Bei der Betrachtung neuerer Filmdokumente, die zum Teil erst kürzlich veröffentlicht worden sind, wurde mir wieder einmal bewusst - und das habe ich schon in meiner Einführung festgehalten, aber es beschäftigt mich dauernd -, wie wenig wir im Unterricht von dem Leiden vermitteln können, das Menschen in der Geschichte durchgemacht haben. Wie viel unmenschlich Menschliches haben Menschen Menschen in all den Jahrhunderten angetan! Wäre der Mensch das intelligente, von Moral geleitete Geschöpf, das er immer wieder gerne zu sein beansprucht, müsste er angesichts dieser Leiden sein ganzes Streben daran setzen, dass so etwas nie wieder geschehen kann.
Die Weltordnung ist auch heute noch auf Krieg und Gewalt gebaut. Neu kommt der flächendeckende Terror dazu. Dabei könnte es durchaus im Blickfeld menschlicher Intelligenz und moralischer Verantwortung liegen, sich andere Weltordnungen – basierend auf Mitmenschlichkeit (Empathie), Zusammenarbeit, Frieden, gegenseitiger Hilfe… - zu ersinnen und umzusetzen. Das wäre wahrlich eine „Revolution des Geistes“!
In meinem Geschichtsunterricht habe ich mich für eine Darstellung einer kausalen Chronologie von der Steinzeit bis zum Zweiten Weltkrieg entschieden. Ich habe mich – nicht zuletzt aus zeitlichen Gründen – auf einzelne Fakten beschränkt. Dabei ist das zu kurz gekommen, was eigentlich zentral hätte sein sollen: Was haben wir aus dem immensen Leiden von Millionen einfacher Menschen, den Opfern der Geschichte, gelernt? Haben wir es getan, diese Welt für alle Menschen lebenswert zu machen? Wenn ja, sicher zu wenig! Ich habe das Glück gehabt, ein ganzes Leben in einer Periode des Friedens in einem stabilen geopolitischen Umfeld leben zu dürfen.
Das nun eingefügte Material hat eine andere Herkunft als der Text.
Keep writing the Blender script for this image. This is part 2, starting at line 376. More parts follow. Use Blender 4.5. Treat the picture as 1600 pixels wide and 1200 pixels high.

Ich bin mir aber bewusst, dass das für meine Generation keine Selbstverständlichkeit war und dass das auch für künftige Generationen nicht selbstverständlich sein wird.
Solange sich das menschliche Denken nicht vorbehaltlos zu Frieden, Mitmenschlichkeit und Bewahrung der Schöpfung bekennt, werden wir auch kaum die Chance haben, mit unseren Mitmenschen in Frieden zu leben und die Schöpfung, die Grundlage unseres Lebens, zu erhalten. Das Ende der Menschheit wird kommen. Allerspätestens in 5 Milliarden Jahren wird es nicht nur keine Menschen, sondern auch keine Erde mehr geben. Was wird dann bleiben? Wird der Geist letztlich über die Materie siegen oder wird das „Experiment Mensch“ sich als „misslungener Versuch“ in den Unendlichkeiten des Universums verflüchtigen?